Of course, rejoining the Eastman community means leaving the community we’ve been a part of for the last two years: The community where we’ve had so many great opportunities to grow as teachers and musicians.  The community that celebrated with us when we got engaged and when we got married last year.  The community where we built the Westminster Chamber Music Workshop.  I’ve learned so much about myself since moving here.  I grew as a teacher.  I found my authentic voice in writing.  I developed a passion for community music education.  Though bittersweet for sure, I know that this new adventure is the right decision for me and for us.

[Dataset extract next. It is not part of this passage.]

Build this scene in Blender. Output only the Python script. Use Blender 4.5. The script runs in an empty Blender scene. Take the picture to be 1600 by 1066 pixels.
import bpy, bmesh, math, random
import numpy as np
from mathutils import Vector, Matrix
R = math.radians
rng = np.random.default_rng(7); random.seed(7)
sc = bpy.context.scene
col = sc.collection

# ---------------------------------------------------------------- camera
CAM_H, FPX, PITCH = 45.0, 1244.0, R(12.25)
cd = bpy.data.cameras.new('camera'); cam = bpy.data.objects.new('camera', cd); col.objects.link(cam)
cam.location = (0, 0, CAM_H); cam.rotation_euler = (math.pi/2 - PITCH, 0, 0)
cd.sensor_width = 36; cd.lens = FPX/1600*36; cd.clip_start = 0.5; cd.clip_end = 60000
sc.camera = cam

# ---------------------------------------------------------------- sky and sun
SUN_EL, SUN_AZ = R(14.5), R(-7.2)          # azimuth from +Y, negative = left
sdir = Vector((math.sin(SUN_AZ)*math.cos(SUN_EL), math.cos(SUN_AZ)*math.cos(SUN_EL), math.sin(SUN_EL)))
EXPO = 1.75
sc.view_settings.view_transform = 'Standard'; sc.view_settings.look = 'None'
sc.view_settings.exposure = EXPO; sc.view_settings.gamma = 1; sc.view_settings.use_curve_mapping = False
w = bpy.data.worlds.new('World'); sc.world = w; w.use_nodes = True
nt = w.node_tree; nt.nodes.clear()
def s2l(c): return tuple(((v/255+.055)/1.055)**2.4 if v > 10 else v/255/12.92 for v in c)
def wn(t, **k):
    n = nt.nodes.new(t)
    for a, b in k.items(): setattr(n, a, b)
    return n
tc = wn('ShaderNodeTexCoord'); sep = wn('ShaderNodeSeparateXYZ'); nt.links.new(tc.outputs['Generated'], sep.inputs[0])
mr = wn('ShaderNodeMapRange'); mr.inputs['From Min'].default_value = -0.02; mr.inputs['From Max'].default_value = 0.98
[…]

What does this new future hold?  Well, the PhD is a 3-year degree program and I’ll be enrolled full time.  Because I recently completed my master’s degree at Eastman, I’ve already taken many of the required courses for the PhD program, meaning I have a lot of flexibility in really tailoring the program to my research interests.  I know I am a complete nerd but I can’t wait for my first week at school when I’ll have the chance to sit down with my advisor and plan out my course schedule for the next three years!  In addition to class work, I’ll also be working at the school as a teaching assistant (TA) for a few music education classes and as an administrative assistant in the Music Education Office and the Institute for Music Leadership.  I’m excited for these opportunities because they combine so many of my interests – so grateful to do what I love!

The journey continues.  Let the games begin!